EXERCISE TASK> Determine the number of lines containing the word "this", and state that figure alone.

WORKING DATA>
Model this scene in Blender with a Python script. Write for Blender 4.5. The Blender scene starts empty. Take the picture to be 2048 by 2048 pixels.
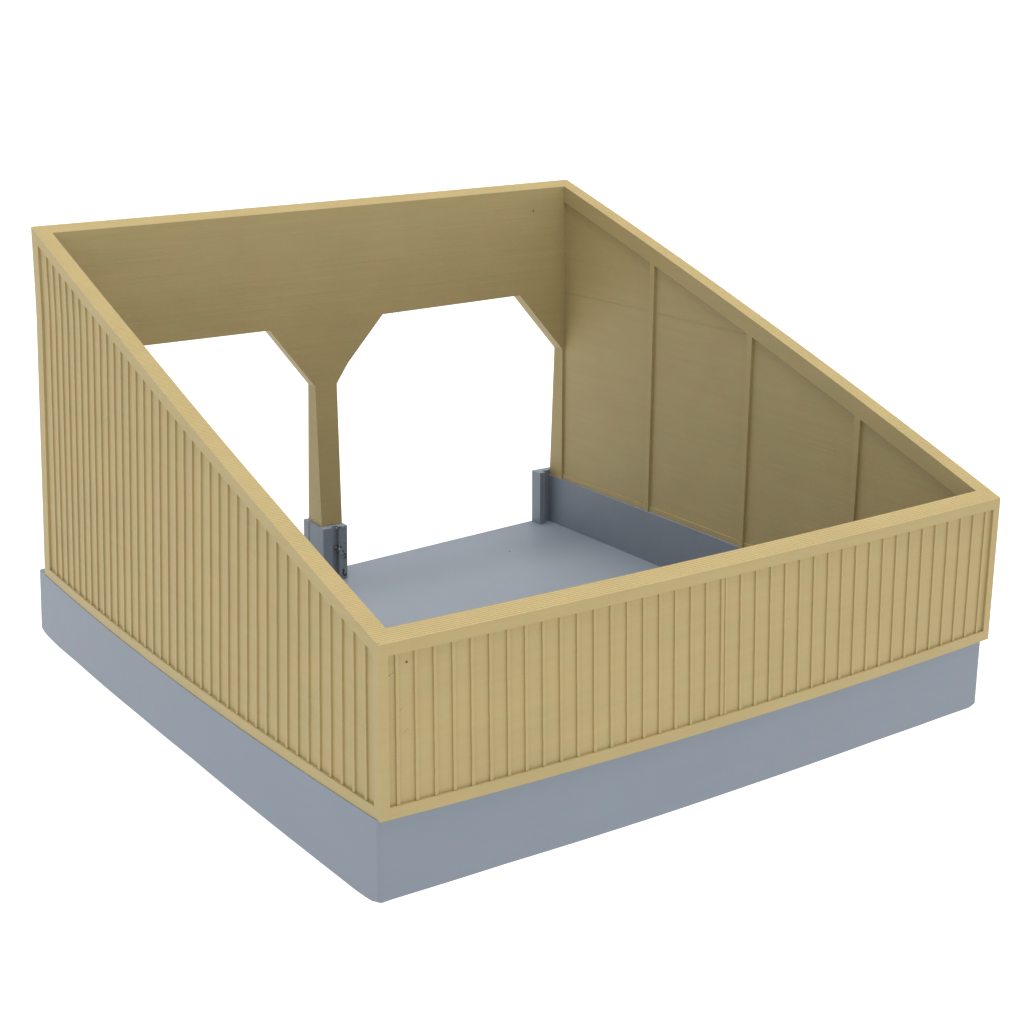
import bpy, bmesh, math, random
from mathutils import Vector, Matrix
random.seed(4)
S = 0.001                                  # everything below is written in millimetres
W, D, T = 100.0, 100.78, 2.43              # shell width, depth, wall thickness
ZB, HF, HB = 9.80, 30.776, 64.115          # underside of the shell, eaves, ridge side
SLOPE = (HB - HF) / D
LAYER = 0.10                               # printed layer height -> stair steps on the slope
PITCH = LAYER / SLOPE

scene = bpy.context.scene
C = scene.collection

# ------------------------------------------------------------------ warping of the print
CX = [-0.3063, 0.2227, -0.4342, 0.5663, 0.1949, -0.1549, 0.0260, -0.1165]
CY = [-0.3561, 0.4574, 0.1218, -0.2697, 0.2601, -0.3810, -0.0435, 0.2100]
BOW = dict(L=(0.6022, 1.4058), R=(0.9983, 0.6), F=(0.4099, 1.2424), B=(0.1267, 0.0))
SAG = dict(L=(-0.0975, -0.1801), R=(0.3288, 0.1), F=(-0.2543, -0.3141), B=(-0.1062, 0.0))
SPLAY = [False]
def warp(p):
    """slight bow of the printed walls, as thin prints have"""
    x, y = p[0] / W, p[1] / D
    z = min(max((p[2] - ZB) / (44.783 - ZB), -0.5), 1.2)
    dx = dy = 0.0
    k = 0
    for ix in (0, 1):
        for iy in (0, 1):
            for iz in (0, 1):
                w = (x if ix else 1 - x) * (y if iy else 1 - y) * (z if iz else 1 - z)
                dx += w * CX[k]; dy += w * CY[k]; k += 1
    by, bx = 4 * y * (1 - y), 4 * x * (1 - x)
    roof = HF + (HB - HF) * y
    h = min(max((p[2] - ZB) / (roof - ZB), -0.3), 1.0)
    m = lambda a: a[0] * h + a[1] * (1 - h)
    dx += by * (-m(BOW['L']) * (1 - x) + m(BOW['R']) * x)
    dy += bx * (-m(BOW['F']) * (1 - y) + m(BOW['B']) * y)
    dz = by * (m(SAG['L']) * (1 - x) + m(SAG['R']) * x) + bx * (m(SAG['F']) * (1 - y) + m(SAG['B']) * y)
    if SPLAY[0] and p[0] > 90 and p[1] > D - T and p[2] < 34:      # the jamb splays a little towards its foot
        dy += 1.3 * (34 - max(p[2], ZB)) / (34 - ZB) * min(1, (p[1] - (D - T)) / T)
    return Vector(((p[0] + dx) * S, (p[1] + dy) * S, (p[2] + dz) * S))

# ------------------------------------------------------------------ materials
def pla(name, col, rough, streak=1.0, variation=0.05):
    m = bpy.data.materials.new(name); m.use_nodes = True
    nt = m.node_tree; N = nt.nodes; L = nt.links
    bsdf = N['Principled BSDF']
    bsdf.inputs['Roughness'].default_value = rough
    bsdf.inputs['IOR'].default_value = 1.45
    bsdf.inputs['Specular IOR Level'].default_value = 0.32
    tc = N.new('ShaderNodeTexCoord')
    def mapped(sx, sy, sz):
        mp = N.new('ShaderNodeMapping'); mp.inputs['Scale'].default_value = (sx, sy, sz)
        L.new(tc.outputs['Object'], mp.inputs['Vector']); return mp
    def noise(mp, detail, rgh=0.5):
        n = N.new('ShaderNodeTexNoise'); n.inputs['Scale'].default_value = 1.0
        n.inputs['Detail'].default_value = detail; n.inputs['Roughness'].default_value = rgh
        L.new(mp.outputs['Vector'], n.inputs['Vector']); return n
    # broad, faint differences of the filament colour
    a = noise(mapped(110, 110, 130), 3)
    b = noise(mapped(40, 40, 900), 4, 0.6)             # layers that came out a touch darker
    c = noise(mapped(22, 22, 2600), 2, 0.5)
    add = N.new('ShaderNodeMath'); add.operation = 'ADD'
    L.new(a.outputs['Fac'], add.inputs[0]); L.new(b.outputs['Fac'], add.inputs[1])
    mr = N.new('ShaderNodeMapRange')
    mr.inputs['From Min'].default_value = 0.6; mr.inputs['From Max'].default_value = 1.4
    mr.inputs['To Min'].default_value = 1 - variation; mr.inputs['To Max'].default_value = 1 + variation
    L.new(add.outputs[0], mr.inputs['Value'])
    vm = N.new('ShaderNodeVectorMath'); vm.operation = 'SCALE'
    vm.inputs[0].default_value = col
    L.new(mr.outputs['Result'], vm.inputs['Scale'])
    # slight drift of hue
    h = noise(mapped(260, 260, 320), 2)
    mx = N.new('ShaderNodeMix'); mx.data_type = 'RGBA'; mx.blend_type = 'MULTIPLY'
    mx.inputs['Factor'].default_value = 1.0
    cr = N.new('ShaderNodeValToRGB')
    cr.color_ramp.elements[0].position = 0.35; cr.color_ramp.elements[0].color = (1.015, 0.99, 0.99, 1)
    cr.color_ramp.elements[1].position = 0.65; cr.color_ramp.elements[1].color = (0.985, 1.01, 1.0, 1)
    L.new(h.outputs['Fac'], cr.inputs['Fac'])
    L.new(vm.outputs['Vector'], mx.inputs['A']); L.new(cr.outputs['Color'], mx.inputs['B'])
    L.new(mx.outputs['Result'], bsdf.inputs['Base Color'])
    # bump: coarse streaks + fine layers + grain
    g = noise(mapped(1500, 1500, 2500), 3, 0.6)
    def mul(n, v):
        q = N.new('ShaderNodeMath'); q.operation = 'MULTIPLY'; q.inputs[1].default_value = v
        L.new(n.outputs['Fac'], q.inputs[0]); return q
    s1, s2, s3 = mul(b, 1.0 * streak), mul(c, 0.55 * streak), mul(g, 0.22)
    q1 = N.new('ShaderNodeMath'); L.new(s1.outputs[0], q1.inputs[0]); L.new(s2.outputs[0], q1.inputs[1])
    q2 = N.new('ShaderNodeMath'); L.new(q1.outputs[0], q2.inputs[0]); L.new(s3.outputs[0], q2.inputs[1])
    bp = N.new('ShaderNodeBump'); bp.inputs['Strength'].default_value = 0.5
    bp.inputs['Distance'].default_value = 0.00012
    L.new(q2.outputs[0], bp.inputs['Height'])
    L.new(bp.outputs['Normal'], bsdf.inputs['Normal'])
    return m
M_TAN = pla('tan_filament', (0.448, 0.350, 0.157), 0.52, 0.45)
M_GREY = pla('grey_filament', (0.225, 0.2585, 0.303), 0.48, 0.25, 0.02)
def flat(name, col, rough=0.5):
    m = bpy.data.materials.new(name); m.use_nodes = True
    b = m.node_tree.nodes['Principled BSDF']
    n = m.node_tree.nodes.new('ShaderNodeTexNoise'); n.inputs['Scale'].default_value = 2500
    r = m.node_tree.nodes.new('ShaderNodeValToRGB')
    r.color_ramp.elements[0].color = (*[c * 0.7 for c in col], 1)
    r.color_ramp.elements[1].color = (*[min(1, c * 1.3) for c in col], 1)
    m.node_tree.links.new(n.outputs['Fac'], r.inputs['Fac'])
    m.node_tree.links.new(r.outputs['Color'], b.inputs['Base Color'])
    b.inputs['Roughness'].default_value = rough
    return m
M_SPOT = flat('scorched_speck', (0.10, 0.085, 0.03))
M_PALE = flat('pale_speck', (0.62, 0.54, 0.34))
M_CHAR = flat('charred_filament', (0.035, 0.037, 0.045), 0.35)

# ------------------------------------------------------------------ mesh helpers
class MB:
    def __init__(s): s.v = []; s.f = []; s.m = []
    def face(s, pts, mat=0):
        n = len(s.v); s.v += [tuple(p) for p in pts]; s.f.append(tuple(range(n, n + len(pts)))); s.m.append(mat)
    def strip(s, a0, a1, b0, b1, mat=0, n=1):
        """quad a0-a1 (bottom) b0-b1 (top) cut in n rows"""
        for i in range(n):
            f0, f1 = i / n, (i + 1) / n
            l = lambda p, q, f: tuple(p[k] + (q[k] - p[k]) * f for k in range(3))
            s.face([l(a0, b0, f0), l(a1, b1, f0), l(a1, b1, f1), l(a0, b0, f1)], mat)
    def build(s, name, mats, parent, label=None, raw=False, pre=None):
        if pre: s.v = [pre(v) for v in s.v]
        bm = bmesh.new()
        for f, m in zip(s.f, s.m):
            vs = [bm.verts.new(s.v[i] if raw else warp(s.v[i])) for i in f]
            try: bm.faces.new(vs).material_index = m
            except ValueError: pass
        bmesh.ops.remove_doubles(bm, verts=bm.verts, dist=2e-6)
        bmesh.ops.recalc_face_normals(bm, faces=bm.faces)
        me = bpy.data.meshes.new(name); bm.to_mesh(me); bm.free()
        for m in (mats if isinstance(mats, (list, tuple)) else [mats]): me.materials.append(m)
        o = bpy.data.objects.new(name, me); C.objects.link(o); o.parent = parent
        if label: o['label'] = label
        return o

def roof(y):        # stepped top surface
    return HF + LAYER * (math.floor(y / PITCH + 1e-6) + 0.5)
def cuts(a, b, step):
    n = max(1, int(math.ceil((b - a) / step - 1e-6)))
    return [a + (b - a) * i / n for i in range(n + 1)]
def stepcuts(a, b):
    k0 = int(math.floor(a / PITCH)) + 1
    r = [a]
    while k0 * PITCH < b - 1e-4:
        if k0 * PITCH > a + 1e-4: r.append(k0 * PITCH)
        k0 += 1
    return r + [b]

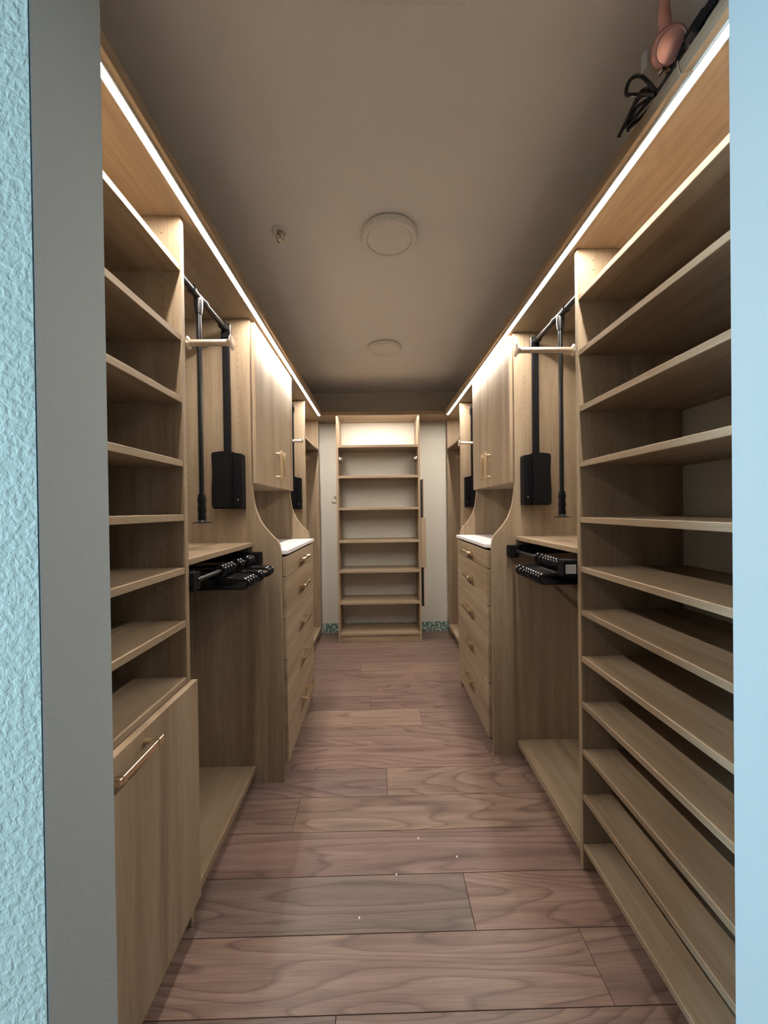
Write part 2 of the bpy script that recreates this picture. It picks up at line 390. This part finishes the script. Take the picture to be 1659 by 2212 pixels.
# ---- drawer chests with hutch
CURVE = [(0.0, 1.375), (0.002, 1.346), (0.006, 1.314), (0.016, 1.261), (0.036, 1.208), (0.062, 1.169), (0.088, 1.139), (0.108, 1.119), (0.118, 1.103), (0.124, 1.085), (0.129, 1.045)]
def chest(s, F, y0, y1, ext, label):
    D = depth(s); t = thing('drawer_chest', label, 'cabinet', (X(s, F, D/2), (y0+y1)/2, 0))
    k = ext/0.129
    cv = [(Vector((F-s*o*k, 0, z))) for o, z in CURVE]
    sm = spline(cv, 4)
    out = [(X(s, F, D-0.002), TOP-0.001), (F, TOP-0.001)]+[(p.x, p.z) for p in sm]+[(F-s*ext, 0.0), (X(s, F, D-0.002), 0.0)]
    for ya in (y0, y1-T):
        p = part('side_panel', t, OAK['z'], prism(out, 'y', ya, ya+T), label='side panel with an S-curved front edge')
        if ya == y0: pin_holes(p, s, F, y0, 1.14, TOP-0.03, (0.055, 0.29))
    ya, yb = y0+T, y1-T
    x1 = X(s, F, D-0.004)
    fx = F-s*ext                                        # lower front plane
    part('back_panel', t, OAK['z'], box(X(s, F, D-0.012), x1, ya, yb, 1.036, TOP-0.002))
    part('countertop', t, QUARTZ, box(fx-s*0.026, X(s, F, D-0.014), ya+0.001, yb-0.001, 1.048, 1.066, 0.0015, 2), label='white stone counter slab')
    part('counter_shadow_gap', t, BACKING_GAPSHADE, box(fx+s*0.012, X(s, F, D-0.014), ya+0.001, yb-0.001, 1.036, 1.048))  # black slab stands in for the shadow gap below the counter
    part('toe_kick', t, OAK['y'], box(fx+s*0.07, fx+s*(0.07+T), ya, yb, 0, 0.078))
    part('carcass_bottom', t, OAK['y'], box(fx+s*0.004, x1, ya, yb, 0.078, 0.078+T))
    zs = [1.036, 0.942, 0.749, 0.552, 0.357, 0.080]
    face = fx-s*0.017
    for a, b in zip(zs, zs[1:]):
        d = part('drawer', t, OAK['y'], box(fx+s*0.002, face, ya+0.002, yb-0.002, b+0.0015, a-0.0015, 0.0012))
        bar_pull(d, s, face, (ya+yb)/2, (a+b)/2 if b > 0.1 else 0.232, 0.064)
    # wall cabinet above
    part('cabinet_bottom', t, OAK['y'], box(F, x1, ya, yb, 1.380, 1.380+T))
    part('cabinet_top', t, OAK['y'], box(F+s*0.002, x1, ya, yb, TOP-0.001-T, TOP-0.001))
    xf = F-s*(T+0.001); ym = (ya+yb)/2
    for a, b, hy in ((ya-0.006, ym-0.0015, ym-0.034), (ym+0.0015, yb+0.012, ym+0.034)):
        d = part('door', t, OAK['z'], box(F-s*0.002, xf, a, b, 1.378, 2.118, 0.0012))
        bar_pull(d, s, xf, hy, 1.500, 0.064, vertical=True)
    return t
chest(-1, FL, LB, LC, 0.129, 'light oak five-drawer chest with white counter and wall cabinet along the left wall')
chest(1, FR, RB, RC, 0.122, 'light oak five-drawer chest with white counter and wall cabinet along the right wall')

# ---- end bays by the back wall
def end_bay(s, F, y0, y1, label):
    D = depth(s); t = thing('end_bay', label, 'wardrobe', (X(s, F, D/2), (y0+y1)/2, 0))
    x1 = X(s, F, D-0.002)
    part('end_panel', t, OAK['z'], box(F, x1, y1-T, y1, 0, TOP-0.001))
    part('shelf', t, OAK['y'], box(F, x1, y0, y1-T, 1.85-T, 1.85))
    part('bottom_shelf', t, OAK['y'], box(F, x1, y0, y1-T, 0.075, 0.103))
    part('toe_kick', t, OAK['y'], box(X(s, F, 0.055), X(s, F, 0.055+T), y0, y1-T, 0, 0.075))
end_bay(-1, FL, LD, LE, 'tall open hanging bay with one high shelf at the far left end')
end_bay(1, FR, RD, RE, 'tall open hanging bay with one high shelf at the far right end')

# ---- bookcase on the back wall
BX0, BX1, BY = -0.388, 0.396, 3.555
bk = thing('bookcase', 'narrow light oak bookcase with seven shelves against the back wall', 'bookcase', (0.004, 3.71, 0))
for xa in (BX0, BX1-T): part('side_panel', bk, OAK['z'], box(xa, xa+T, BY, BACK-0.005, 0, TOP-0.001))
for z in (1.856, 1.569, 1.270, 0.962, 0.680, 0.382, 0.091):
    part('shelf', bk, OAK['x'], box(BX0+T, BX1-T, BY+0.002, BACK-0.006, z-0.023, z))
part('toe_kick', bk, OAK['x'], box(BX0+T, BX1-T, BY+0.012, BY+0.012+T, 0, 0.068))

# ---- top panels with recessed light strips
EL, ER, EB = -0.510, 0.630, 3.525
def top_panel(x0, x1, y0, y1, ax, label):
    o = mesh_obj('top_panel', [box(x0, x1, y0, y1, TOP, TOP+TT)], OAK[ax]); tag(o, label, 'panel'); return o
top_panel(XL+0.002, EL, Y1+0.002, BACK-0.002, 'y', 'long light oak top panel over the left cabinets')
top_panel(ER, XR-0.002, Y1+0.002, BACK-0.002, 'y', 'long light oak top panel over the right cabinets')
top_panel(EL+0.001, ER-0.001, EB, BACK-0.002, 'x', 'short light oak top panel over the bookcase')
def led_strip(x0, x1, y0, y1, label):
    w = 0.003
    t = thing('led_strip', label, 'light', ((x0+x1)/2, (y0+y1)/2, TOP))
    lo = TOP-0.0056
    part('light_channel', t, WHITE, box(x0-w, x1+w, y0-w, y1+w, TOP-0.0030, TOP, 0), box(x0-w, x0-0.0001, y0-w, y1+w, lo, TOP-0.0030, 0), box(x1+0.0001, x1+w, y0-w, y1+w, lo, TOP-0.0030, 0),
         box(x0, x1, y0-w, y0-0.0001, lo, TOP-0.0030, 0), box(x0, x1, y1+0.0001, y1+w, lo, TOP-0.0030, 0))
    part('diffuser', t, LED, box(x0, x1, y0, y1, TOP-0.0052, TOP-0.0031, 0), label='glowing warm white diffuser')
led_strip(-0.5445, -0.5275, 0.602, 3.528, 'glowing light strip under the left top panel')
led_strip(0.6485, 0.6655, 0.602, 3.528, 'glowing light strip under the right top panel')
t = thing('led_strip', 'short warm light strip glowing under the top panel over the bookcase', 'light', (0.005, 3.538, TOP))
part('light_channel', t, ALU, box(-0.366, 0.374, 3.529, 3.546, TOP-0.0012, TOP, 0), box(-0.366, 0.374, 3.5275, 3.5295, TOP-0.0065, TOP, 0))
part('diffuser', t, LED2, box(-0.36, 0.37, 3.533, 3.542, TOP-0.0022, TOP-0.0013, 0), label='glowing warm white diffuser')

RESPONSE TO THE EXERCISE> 2